OneNote is by far the best electronic note-taking and organizing tool out there, in spite of many glaring shortcomings. (e.g.: It really needs a way to tag things, as the full text search quickly becomes less useful as you pour more of your life in it, especially web clips; also need real tree-structure organizing that lets you go deeper than just Notebook/Section/Page; UI is a disaster for pen/touch use since removing radial menus, etc.) It's the main reason I will never go back to a "caveman laptop" w/o pen support. I just wish MS would really put serious effort into OneNote as a product.
That said, I capture critical ideas and project and research info in OneNote, but still use a plain old notebook (using a system I made up myself similar to the old Franklin planner and Bullet Journals) to do much of my ordinary day-to-day notetaking, planning, and task management. The truth is, there is NO electronic "day management" system available today that is even close to as good as what Palm had 20 years ago.
Hey dublin, I'm on the OneNote team. Thank you for the feedback. I had a few follow-up questions for you:
- OneNote lets you nest multiple levels of sections and pages. Is this the tree-structure you're looking for?
- You can add tags and search for tags now in both OneNote for Win10 and Mac. Once you've given it a try, can you tell me if that's the tagging support you're looking for?
- Besides the lack of the radial menus, what else about pen/touch use is painful for you? Is this in OneNote for Win10 or OneNote 2016?

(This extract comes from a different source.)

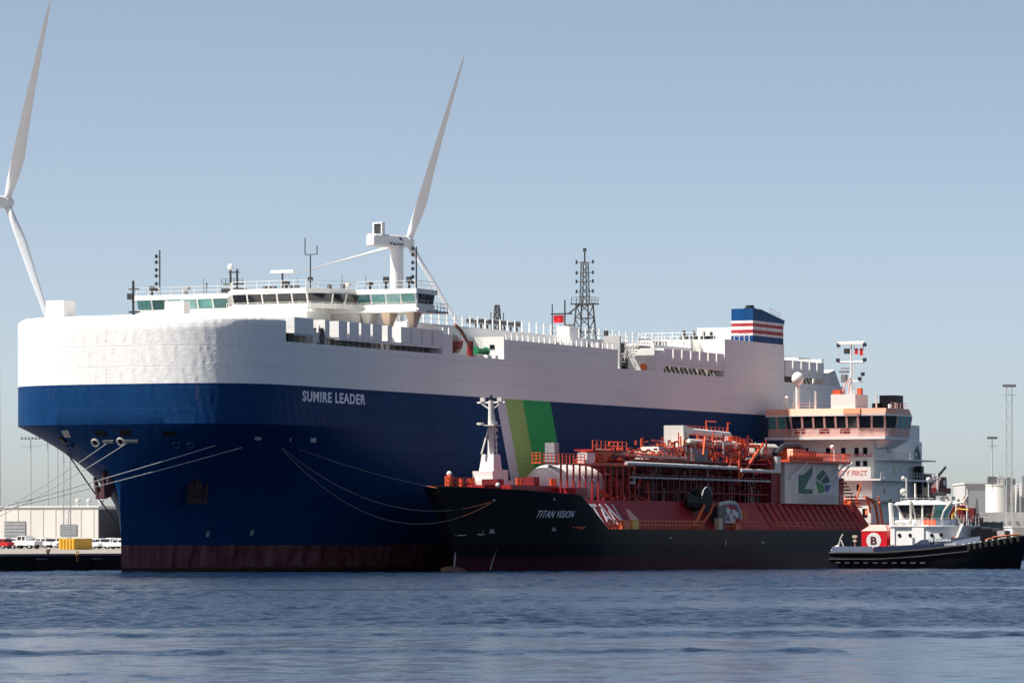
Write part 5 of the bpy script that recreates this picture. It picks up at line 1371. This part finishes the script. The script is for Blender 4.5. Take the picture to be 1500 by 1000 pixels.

That said, I capture critical ideas and project and research info in OneNote, but still use a plain old notebook (using a system I made up myself similar to the old Franklin planner and Bullet Journals) to do much of my ordinary day-to-day notetaking, planning, and task management. The truth is, there is NO electronic "day management" system available today that is even close to as good as what Palm had 20 years ago.